1 Corinthians 7:1-5 says:
7:1 Now concerning the matters about which you wrote: “It is good for a man not to have sexual relations with a woman.” 2 But because of the temptation to sexual immorality, each man should have his own wife and each woman her own husband. 3 The husband should give to his wife her conjugal rights, and likewise the wife to her husband. 4 For the wife does not have authority over her own body, but the husband does. Likewise the husband does not have authority over his own body, but the wife does. 5 Do not deprive one another, except perhaps by agreement for a limited time, that you may devote yourselves to prayer; but then come together again, so that Satan may not tempt you because of your lack of self-control.”
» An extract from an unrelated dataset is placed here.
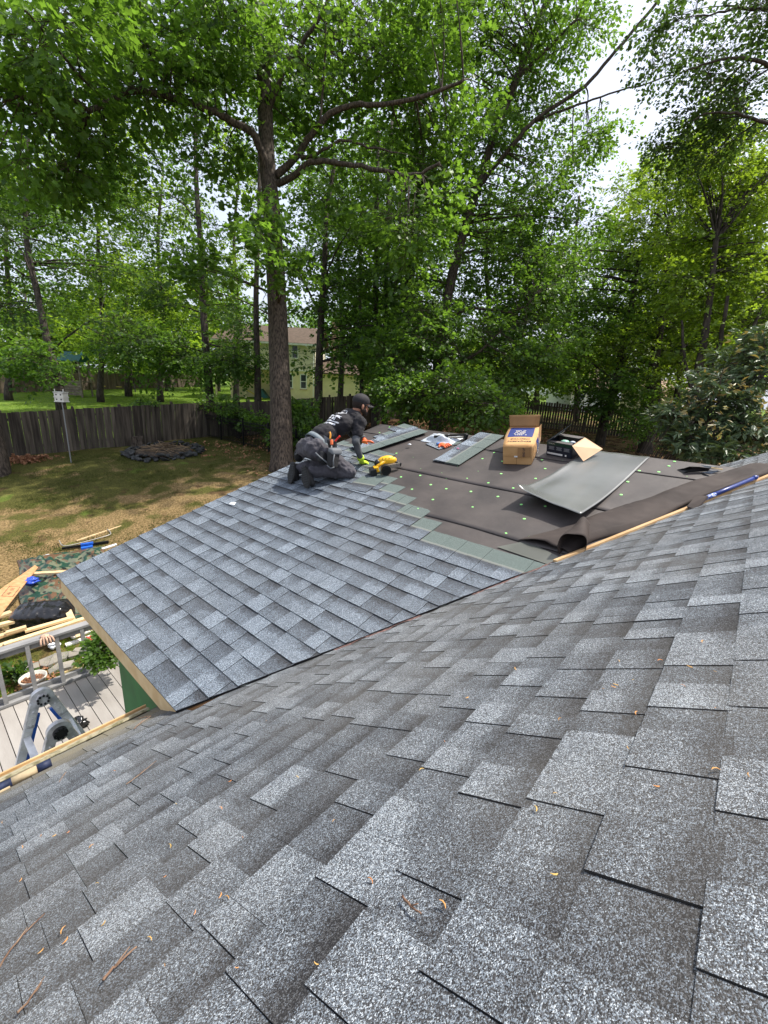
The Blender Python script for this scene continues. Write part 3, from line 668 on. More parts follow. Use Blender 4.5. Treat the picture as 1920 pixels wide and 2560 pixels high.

This is a passage that has often been used by husbands to shift the burden of responsibility for their immorality onto their supposedly under-sexed wives. Pastors are not immune. Countless counseling situations are seen through the lenses of sexually frustrated men, quick to quote these verses, and leave it at that. But Paul won’t have it. If your husband does that, simply take him back to 1 Co. 6:16-17 where Paul compares being “one flesh” with a woman with being “one spirit” with Jesus. What that assumes is that the sex he’s talking about in this chapter isn’t the same thing as the immorality he condemned in chapter 6 – the self-serving, get-your-needs-met-and-roll-over kind of sex; “food is for the body and the body for food”. This is Hebrew sex; not just the uniting of two bodies but the uniting of two souls, the mingling of two lives. It’s an act of physical oneness that mirrors, pictures, illustrates, embodies, incarnates a spiritual oneness. It’s Gospel sex, a reflection of the oneness we have with Jesus by the Holy Spirit.

And that intimates the shocking suggestion that the reason your wife isn’t as willing as you are “to be intimate” is because you don’t want intimacy. You want to share your body, but not so much your soul. You want to receive pleasure, but you don’t want to receive your wife – her problems, her pains, her joys, her hopes, her sorrows. You have all the expectations of a sexual Gnostic, as though your wife’s body could be separated from her soul. You don’t really want to be “one flesh” – you just want to have sex. And the problem with that is that this is not the sort of marriage that will protect you from sexual immorality, because if that’s all you want, what’s the difference between sex with your wife and sex with anyone else? You’re trying to fight your selfish lust in the world with your selfish lust at home. How can you break your addiction to selfish sexual pleasure unless you begin to see your sexual acts as about a person instead of an orgasm? It won't work. Anyone can give you pleasure. You don’t need your wife for that. You can do that on your own. If you want to experience the kind of sex that will deliver you from your sinful lusts, you’re going to have to start acting like you’re married someplace other than the bedroom. You’re going to have to stop chasing the cheap imitation of sex-without-relationship (what the Bible calls "immorality) and start drinking deeply from your wife.

Beware arming yourself with the Bible in order to batter your spouse and feed your own flesh: it’s like a sword without a hilt or a handle – it cuts even the ones who wield it. Take it from one whose hands have been bloodied.